Figures for Virgin Australia’s ancillary revenue in 2008 weren’t available.
This means that Qantas made $1.14 billion in revenue from frequent flyer programs, while Virgin Australia makes $275 million.
According to Qantas, 35 per cent of credit card expenditure in Australia is on Qantas co-branded cards.
“The exponential growth of ancillary revenue among carriers is yet another indication that the
airline experience now goes far beyond the flight itself,” said Aileen McCormack, Chief Commercial Officer at CarTrawler.
“Customers want choice for every part of their journey and need a one-stop-shop to get them from door to door, not just from airport to airport.”
Which airline gets the most out of passengers?
US budget airline Spirit makes the most out of its customers, raking in an average $50.94 per customer.
Fellow budget airline, Allegiant, ranked second followed by Frontier.
British budget airline Jet2.com was next, followed by Qantas, United and American Airlines, Virgin Australia, AirAsia and Hawaiian.
However, warns report author Jay Sorensen, too many extras can be a bad thing.

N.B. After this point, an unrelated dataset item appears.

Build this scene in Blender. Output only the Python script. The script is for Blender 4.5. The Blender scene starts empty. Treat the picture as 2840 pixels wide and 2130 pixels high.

He pointed to American Airlines’ “Are you sure” pop-up box which warns about the limitations of buying a cheaper product, like having to pay to check bags and being forced to board in the last group.
“Too much eagerness to build ancillary revenue can be a bad thing. If an airline feels compelled to make this effort to warn a customer against buying a product . . . then they should really reexamine what their brand means to the customer.